Joseph Roulin became a particularly good, loyal and supporting friend to Van Gogh during his stay in Arles. To represent a man he truly admired was important to him. The family, with children ranging in age from four months to seventeen years, also gave him the opportunity to produce works of individuals in several different stages of life.
Rather than making photographic-like works, Van Gogh used his imagination, colours and themes artistically and creatively to evoke desired emotions from the audience.
This series was made during one of Van Gogh's most prolific periods. The work allowed him to pull artistic learnings over the past several years towards the goal of expressing something meaningful as an artist.
Van Gogh moved to Arles in southern France in 1888, where he produced some of his best work. His paintings represented different aspects of ordinary life, such as portraits of members of the Roulin family. The sunflower paintings, some of the most recognizable of Van Gogh's paintings, were created in this time. He worked continuously to keep up with his ideas for paintings. This is likely one of Van Gogh's happier periods of life.
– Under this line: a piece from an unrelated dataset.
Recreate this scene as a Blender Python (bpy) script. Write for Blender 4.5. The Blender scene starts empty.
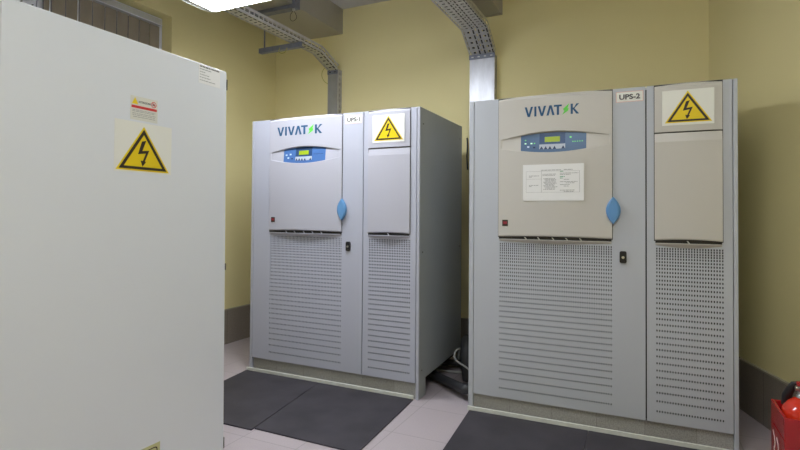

He is confident, clear-minded and seemingly content.
In a letter to his brother, Theo, he wrote, "Painting as it is now, promises to become more subtle - more like music and less like sculpture - and above all, it promises colour." As a means of explanation, Vincent explains that being like music means being comforting.
Van Gogh, known for his landscapes, seemed to find painting portraits his greatest ambition. He said of portrait studies, "the only thing in painting that excites me to the depths of my soul, and which makes me feel the infinite more than anything else." Van Gogh wrote further of the meaning he wished to evoke: "in a picture I want to say something comforting as music is comforting. I want to paint men and women with that something of the eternal which the halo used to symbolize, and which we seek to communicate by the actual radiance and vibration of our colouring."